Perros esclavos
¿Y si tu perrito está hasta los huevos de salir en las fotos que subes? ¿Y si no le bastan las tres vueltas al día? ¿Y si termina tonto perdido de no hacer nada más que mear en el árbol y dormir junto al radiador? A lo mejor tu perrito no quiere llevar tu perra vida, ni tener un nombre pedante, y se harta de tanta carantoña y arrumaco de hormigón. Hay perros que los miro y me dan pena. Aunque con sus amos tengo que jugar al disimulo, sonreír y agacharme, tirar la pelota y hasta escuchar la monserga de los derechos de los animales durante los quince minutos -no más- que dura el recreo para el pobre perro.
¿Y si tu perrita está hasta las tetillas de que la ates en corto? ¿Y si cuando crees que te mira enamorada realmente te odia por no poder sobrevivir sin ti? ¿Y si le gusta el campo o como mínimo pasar las tardes enteras en la playa? Ahora que la sociedad se sensibiliza por los animales, no estaría de más que nos pusiésemos en su lugar. Si solo estamos dispuestos a ofrecerles una vida correspondiente a la de un peatón civilizado, será mejor llevarlos al pueblo con los abuelos para que sean más felices.
A veces tengo la suerte de quedarme solo con ellos. Me piden el favor y accedo a sacarlos, a extenuarlos hasta que arrastran la lengua por el suelo y no pueden ni con su alma. Aprovecho la ocasión para hablarles claro y decirles que yo también soy un estúpido urbanita.
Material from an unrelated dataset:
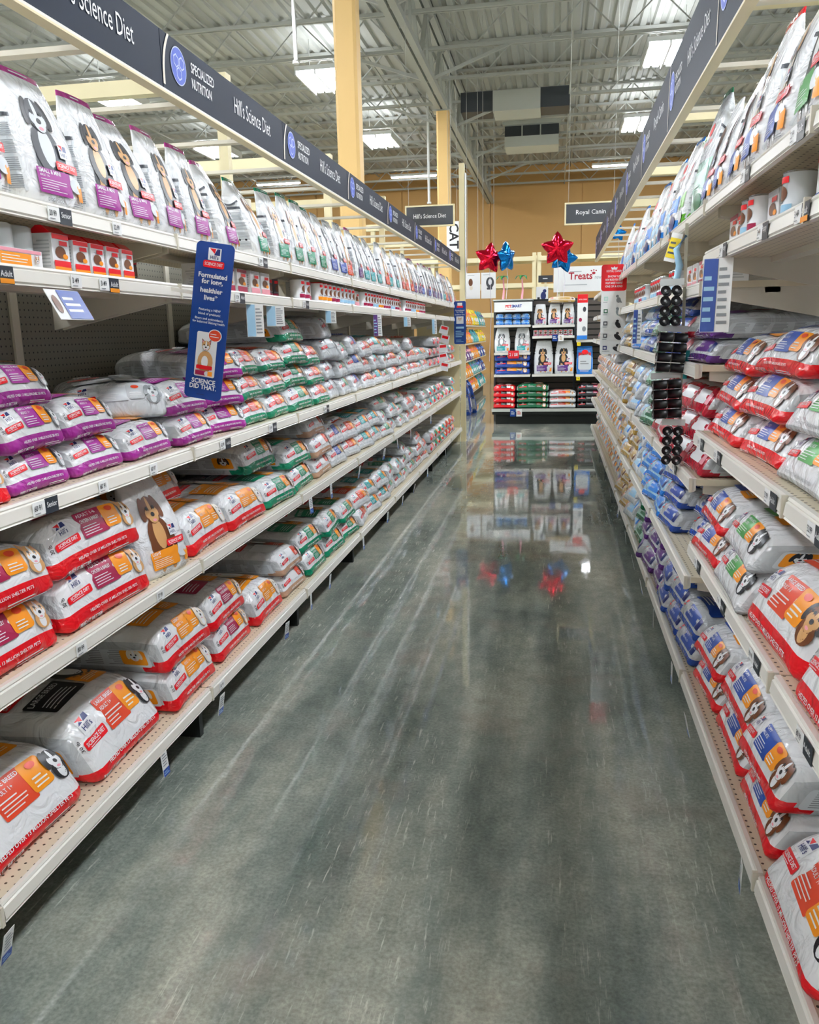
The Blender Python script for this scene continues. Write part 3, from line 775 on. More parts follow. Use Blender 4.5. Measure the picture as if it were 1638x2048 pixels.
r = board('hanging_sign', (-1.172, 2.62, 1.287), (0, 0.175, 0), .13, .507, .004, M_SIGNBLUE, 'tall blue hanging sign reading Formulated for long healthier lives', 'sign', .016)
a = Art(); a.rect(-.022, .452, .022, .49, ink('white')); a.blob([(-.018, .488), (0, .472), (.004, .488)], ink('red'), 1); a.blob([(-.002, .468), (.018, .468), (.018, .488), (.008, .488)], ink('navy'), 1); a.text("Hill's", 0, .455, .011, ink('navy'), .034)
a.rect(-.036, .428, .036, .45, ink('red'), .006); a.text('SCIENCE DIET', 0, .4345, .010, ink('white'), .062); art_on(r, a, 'brand_mark')
a = Art()
for i, t in enumerate(('Formulated', 'for long,', 'healthier', 'lives*')): a.text(t, 0, .395 - .0235 * i, .0155, ink('white'), .105, bold=.03)
art_on(r, a, 'headline')
a = Art()
for i, t in enumerate(('Featuring a NEW', 'blend of prebiotic', 'fibers and antioxidants', 'for balanced lifelong health')): a.text(t, 0, .288 - .0135 * i, .0078, ink('white'), .112)
art_on(r, a, 'small_lettering')
a = Art(); a.rect(-.036, .075, .036, .222, ink('white'), .006); a.ell(.026, .214, .024, .021, ink('white')); a.ell(.026, .214, .021, .018, ink('redorange')); a.lines(.01, .206, .042, .222, 2, ink('white'), .3)
a.ell(0, .125, .027, .036, ink('ltbrown')); a.dog(0, .178, .018, 'ltbrown', 'white', 'brown', False); a.ell(0, .125, .012, .02, ink('white'))
a.rect(-.028, .1, .028, .113, ink('red'), .003); a.rect(-.03, .08, .006, .095, ink('maroon')); a.ell(.012, .087, .01, .008, ink('pale')); a.rect(.014, .08, .03, .095, ink('orange')); art_on(r, a, 'bag_picture')
a = Art(); a.text('SCIENCE', 0, .051, .0155, ink('white'), .085, bold=.03); a.text('DID THAT.', 0, .033, .0155, ink('white'), .095, bold=.03); a.lines(-.02, .012, .02, .018, 1, ink('navy')); art_on(r, a, 'slogan')
MB().box(-.152, -.05, .004, .008, .335, .347, M_RAIL).link('clip', r)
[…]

Les hago saber que a mí también me han atontado y me volvería loco de felicidad si nos perdiésemos lejos y cazáramos alguna liebre para comerla junto a la lumbre. Les leería Intemperie de Jesús Carrasco mientras sonríen con el bigote lleno de sangre; iríamos al río a por truchas; nadaríamos sorteando pozas; correríamos sin escapar de nada, solo por el placer de estar al nivel de la vida que se nos ha dado.
Todos somos perros esclavos que en vez de darnos libertad, nos hemos convertido en sádicos con correa y mascota. Somos sádicos porque somos masocas y necesitamos que nos aprisione un piso minúsculo con cuatro tablas del Ikea, un sueldo misérrimo o la paga de un padre asistencial que no nos quiere autónomos sino dependientes. Y mientras tanto la libertad dónde, la libertad cuándo, la libertad cómo. Queremos un guía al que arrodillarnos y venerar como si fuese Dios hecho hombre, sin acordarnos de que no hay más Dios que el misterio o la duda al plantearnos las convenciones, ladrando a los amos, saliendo a morder a quien no nos deje explayarnos. Solo si ponemos en evidencia las contradicciones de cada sistema, viviremos sin bozal.